Both A Stud Named Sue and Chippie’s Ruler went on to win Dan Patch Awards as two-year-old divisional champions in 1995 and their young driver was making the most of his big break.

In 1996, Brennan won the $1 million Meadowlands Pace with Hot Lead and cracked the top five in the Meadowlands driver standings the following year, a position he maintained through the 2001 season.

A resident of Perrineville, New Jersey, Brennan and his wife Tracie have two daughters: 16-year-old Natalie and seven-year-old Mackenzie.

Through the end of 2003, Brennan has 3,906 lifetime wins and more than $45 million in purse earnings. His best year was 1998 when he won a personal best 456 races and his horses earned in excess of $7.5 million.

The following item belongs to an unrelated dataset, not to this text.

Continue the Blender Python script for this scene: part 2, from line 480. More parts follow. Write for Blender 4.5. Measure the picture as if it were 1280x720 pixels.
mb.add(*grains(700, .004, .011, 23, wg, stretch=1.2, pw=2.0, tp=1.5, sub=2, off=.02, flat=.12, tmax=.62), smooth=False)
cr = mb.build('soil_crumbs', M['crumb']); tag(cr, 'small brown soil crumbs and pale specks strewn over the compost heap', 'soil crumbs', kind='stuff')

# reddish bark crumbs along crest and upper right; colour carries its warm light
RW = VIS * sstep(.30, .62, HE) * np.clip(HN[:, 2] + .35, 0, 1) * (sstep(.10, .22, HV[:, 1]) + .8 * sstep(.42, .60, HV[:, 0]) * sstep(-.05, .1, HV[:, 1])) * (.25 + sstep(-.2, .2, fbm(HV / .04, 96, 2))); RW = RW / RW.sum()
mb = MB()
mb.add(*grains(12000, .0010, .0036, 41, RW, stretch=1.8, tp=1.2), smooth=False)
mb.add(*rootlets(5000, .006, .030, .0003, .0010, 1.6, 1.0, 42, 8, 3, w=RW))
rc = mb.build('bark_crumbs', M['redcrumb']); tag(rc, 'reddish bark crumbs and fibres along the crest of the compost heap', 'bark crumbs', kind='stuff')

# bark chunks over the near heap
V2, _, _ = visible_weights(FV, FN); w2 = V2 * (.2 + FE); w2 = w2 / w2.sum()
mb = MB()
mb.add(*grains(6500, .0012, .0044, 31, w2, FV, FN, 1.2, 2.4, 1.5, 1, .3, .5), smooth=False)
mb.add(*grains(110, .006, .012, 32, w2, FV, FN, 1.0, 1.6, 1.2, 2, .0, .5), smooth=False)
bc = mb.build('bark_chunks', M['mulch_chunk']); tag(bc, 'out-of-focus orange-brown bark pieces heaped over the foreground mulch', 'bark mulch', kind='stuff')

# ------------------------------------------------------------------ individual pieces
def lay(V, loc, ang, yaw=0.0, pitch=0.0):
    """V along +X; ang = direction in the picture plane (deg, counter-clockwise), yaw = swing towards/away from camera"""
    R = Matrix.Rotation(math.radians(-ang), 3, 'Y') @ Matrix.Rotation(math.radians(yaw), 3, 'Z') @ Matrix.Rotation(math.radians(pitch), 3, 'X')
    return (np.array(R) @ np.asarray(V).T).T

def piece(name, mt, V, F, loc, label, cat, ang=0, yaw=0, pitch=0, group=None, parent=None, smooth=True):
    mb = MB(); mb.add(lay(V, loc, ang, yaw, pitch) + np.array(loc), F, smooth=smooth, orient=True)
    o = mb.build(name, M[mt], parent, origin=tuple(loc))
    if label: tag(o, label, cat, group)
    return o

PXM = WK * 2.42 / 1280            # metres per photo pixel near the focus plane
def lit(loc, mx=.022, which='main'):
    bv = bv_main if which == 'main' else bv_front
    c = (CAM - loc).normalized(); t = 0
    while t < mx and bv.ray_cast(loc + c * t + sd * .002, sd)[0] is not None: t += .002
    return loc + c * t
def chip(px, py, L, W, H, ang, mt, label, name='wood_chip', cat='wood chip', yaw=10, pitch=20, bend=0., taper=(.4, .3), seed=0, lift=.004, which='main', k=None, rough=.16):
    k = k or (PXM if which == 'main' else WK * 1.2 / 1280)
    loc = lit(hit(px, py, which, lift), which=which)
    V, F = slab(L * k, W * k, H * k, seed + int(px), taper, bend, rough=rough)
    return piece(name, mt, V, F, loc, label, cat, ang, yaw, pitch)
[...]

WINTER SERIES ACTION OPENS WITH WHITE RUFFLES

The first of the 18 Winter Series stakes, the three-week White Ruffles for four-year-old pacing mares, gets underway with three $12,500 divisions on Tuesday night at the Meadowlands.

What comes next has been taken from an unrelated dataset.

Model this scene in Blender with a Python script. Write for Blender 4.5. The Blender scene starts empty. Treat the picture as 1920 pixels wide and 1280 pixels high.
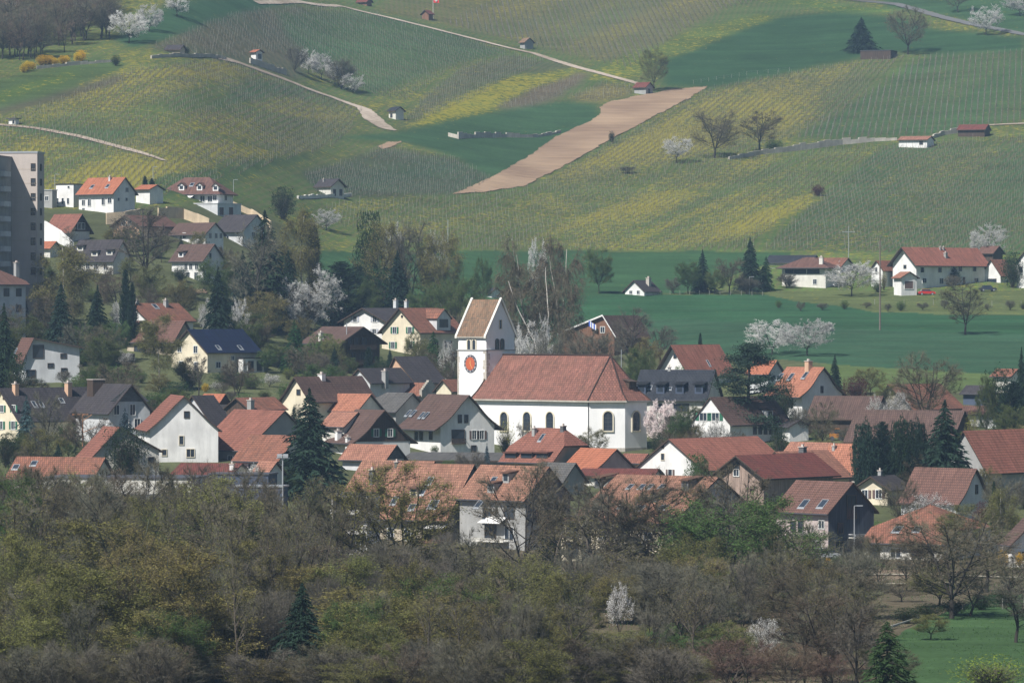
import bpy, math, random
import numpy as np
from mathutils import Vector
sc = bpy.context.scene
COL = sc.collection
R = math.radians
# ------------------------------------------------------------------ camera
F = 9450.0            # focal length in units of 1/1920 of the frame width
HC = 32.5             # camera height above the valley floor
PITCH = math.atan(50 / F)
cd = bpy.data.cameras.new('camera')
cam = bpy.data.objects.new('camera', cd); COL.objects.link(cam)
cam.location = (0, 0, HC); cam.rotation_euler = (math.pi / 2 - PITCH, 0, 0)
cd.sensor_width = 36; cd.lens = 36 * F / 1920; cd.clip_start = 1; cd.clip_end = 20000
sc.camera = cam
# ------------------------------------------------------------------ light
SUN_A, SUN_E = R(48), R(49)
S = Vector((-math.cos(SUN_E) * math.cos(SUN_A), -math.cos(SUN_E) * math.sin(SUN_A), math.sin(SUN_E)))
w = bpy.data.worlds.new('World'); sc.world = w; w.use_nodes = True
nt = w.node_tree
sky = nt.nodes.new('ShaderNodeTexSky'); sky.sky_type = 'NISHITA'; sky.sun_disc = False
sky.sun_elevation = SUN_E; sky.dust_density = 0.3; sky.ozone_density = 2.5; sky.sun_rotation = math.atan2(S.x, S.y) % (2 * math.pi)
nt.links.new(sky.outputs[0], nt.nodes['Background'].inputs[0])
nt.nodes['Background'].inputs[1].default_value = 0.050
sd = bpy.data.lights.new('sun', 'SUN'); sd.energy = 5.0; sd.angle = R(0.5); sd.color = (1, 0.96, 0.90)
so = bpy.data.objects.new('sun', sd); COL.objects.link(so)
so.rotation_euler = S.to_track_quat('Z', 'Y').to_euler(); so.location = (-50, 0, 200)
sc.view_settings.view_transform = 'Standard'; sc.view_settings.look = 'None'
sc.view_settings.exposure = 0.44; sc.view_settings.gamma = 1
sc.view_settings.use_curve_mapping = False
sc.cycles.volume_bounces = 1; sc.cycles.max_bounces = 5; sc.cycles.diffuse_bounces = 2
# ------------------------------------------------------------------ terrain as a function
_DS = [60, 445, 600, 675, 780, 860, 960, 1050, 1130, 1180, 1230, 1330, 1480, 1600, 1750, 1900, 2300]
_T = {
 -150: [1045, 890, 790, 690, 590, 490, 430, 375, 255, 118, 50, -50, -130, -300],
 100:  [1045, 890, 795, 695, 592, 490, 430, 375, 258, 118, 50, -50, -130, -300],
 330:  [1045, 892, 800, 700, 602, 490, 428, 378, 268, 120, 45, -60, -140, -310],
 620:  [1045, 895, 808, 715, 650, 590, 550, 505, 415, 290, 200, 95, 0, -210],
 1000: [1045, 900, 855, 790, 700, 620, 572, 530, 470, 355, 262, 150, 60, -150],
 1500: [1045, 900, 842, 705, 650, 602, 575, 548, 470, 350, 265, 150, 40, -170],
 1920: [1045, 905, 830, 712, 655, 605, 578, 545, 475, 350, 250, 120, 10, -190],
 2200: [1045, 905, 825, 712, 655, 605, 578, 545, 475, 350, 250, 120, 10, -190]}
_us = np.array(sorted(_T)); _dg = np.arange(0, 2305, 5.0)
_Z = []
for _u in _us:
    zz = [0, 0, 0] + [HC + (590 - y) / F * d for y, d in zip(_T[_u], _DS[3:])]
    zz[3] = 0.0
    z = np.interp(_dg, _DS, zz)
    ker = np.hanning(13); ker /= ker.sum()
    zp = np.pad(z, 6, mode='edge'); zp[-6:] = z[-1] + (z[-1] - z[-2]) * np.arange(1, 7)
    _Z.append(np.convolve(zp, ker, 'valid'))
_Z = np.array(_Z)
_ug = np.arange(-150, 2201, 10.0)
_ZG = np.array([[0.0] * len(_dg)] * len(_ug))
for j in range(len(_dg)):
    _ZG[:, j] = np.interp(_ug, _us, _Z[:, j])
ker = np.hanning(21); ker /= ker.sum()
_ZP = np.pad(_ZG, ((10, 10), (0, 0)), mode='edge')
_ZG = np.apply_along_axis(lambda c: np.convolve(c, ker, 'valid'), 0, _ZP)

def gz(X, Y):
    """terrain height, vectorised"""
    X = np.asarray(X, float); Y = np.asarray(Y, float)
    Ys = np.maximum(Y, 60)
    u = np.clip(960 + X / Ys * F, -149, 2199); d = np.clip(Y, 0, 2299)
    i = (u + 150) / 10; j = d / 5
    i0 = np.clip(np.floor(i).astype(int), 0, len(_ug) - 2); j0 = np.clip(np.floor(j).astype(int), 0, len(_dg) - 2)
    fi = i - i0; fj = j - j0
    z = (_ZG[i0, j0] * (1 - fi) * (1 - fj) + _ZG[i0 + 1, j0] * fi * (1 - fj) + _ZG[i0, j0 + 1] * (1 - fi) * fj + _ZG[i0 + 1, j0 + 1] * fi * fj)
    z = z + np.maximum(Y - 2299, 0) * 0.12
    return z

CP, SP = math.cos(PITCH), math.sin(PITCH)
def zrow(py, D):
    v = (640 - py) / F
    return HC + D * (v * CP - SP) / (CP + v * SP)
def rowof(z, D):
    t = (np.asarray(z) - HC) / D
    v = (t * CP + SP) / (CP - t * SP)
    return 640 - v * F
def xcol(px, D): return (px - 960) / F * D
def ground_D(px, py):
    d = np.arange(300, 2300, 1.0)
    r = rowof(gz(xcol(px, d), d), d)
    k = np.argmax(r <= py)
    return float(d[k]) if r[k] <= py else 2299.0
def gp(px, py):
    D = ground_D(px, py); X = xcol(px, D)
    return Vector((X, D, float(gz(X, D))))
def gat(px, D):
    X = xcol(px, D); return Vector((X, D, float(gz(X, D))))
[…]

The Meadowlands will offer a Tuesday through Saturday night racing schedule, first race post time of 7:30 p.m., for the month of January.

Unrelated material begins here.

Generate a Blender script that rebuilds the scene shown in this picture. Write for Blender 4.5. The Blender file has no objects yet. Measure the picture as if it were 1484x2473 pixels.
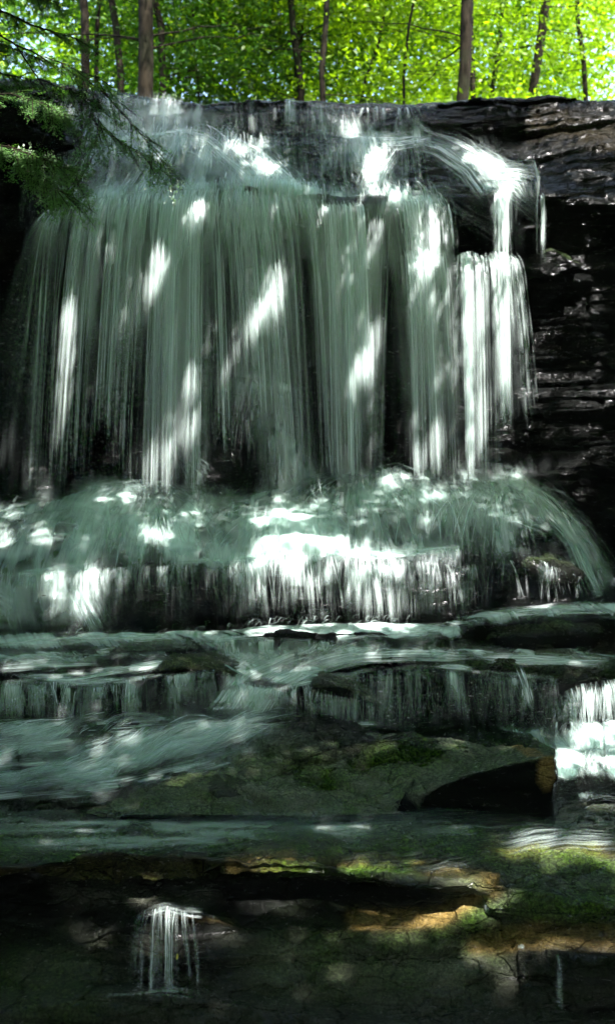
import bpy, math, random
import numpy as np
from mathutils import Vector
random.seed(7); RNG = np.random.default_rng(7)
C = bpy.context.scene.collection
SC = bpy.context.scene

# ------------------------------------------------------------------ camera, world, sun, exposure
F = 2987.0; CX, CY = 742.0, 1236.5; CAMZ = 2.6
cam = bpy.data.objects.new('camera', bpy.data.cameras.new('camera')); C.objects.link(cam)
cam.location = (0, 0, CAMZ); cam.rotation_euler = (math.radians(90), 0, 0)
cam.data.sensor_fit = 'VERTICAL'; cam.data.sensor_height = 36.0; cam.data.lens = 18.0 * F / CY
cam.data.clip_start = 0.05; cam.data.clip_end = 600
cam.data.dof.use_dof = True; cam.data.dof.focus_distance = 6.0; cam.data.dof.aperture_fstop = 2.8
SC.camera = cam

SUN = Vector((0.26, -0.42, 0.87)).normalized()
S = np.array(SUN)
w = bpy.data.worlds.new('World'); SC.world = w; w.use_nodes = True
nt = w.node_tree; bg = nt.nodes['Background']
sky = nt.nodes.new('ShaderNodeTexSky'); sky.sky_type = 'NISHITA'; sky.sun_disc = False
sky.sun_elevation = math.asin(SUN.z); sky.sun_rotation = math.atan2(SUN.x, SUN.y)
sky.air_density = 1.0; sky.dust_density = 3.0; sky.ozone_density = 0.6
nt.links.new(sky.outputs[0], bg.inputs[0]); bg.inputs[1].default_value = 0.15
sl = bpy.data.lights.new('sun', 'SUN'); sl.energy = 3.7; sl.angle = math.radians(0.5); sl.color = (1.0, 0.965, 0.94)
so = bpy.data.objects.new('sun', sl); C.objects.link(so); so.location = (5, -8, 20)
so.rotation_euler = (-SUN).to_track_quat('-Z', 'Y').to_euler()
SC.view_settings.view_transform = 'Standard'; SC.view_settings.look = 'None'
SC.view_settings.exposure = 2.85; SC.view_settings.gamma = 1.0
SC.cycles.max_bounces = 8; SC.cycles.diffuse_bounces = 3; SC.cycles.glossy_bounces = 2
SC.cycles.transmission_bounces = 4; SC.cycles.transparent_max_bounces = 28
SC.cycles.use_denoising = True; SC.cycles.sample_clamp_indirect = 6
SC.cycles.use_adaptive_sampling = True; SC.cycles.adaptive_threshold = 0.03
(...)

Twenty-seven of the 39 nominees were entered in first round action in the White Ruffles, carded as races three, five and six on Tuesday.

Tripleplay Hanover, who won the Snow Angels consolation in her last start on December 18, has been installed as the 5-2 morning line favorite in the first division. Midnight Art, off of two sharp qualifiers, including a 10-length win on December 20, has been ranked the 2-1 morning line choice in the fifth race, second division. The daughter of Artsplace has not appeared in a pari-mutuel race since last January 29. Kosher Dill is the 5-2 favorite in the third division, with a win and a second in her last two starts.

The White Ruffles, restricted to non-winners of two or $30,000 lifetime, continues with leg two on January 13 and a $50,000 estimated final on January 20 for the top 10 money earners emerging from the first two rounds of the series.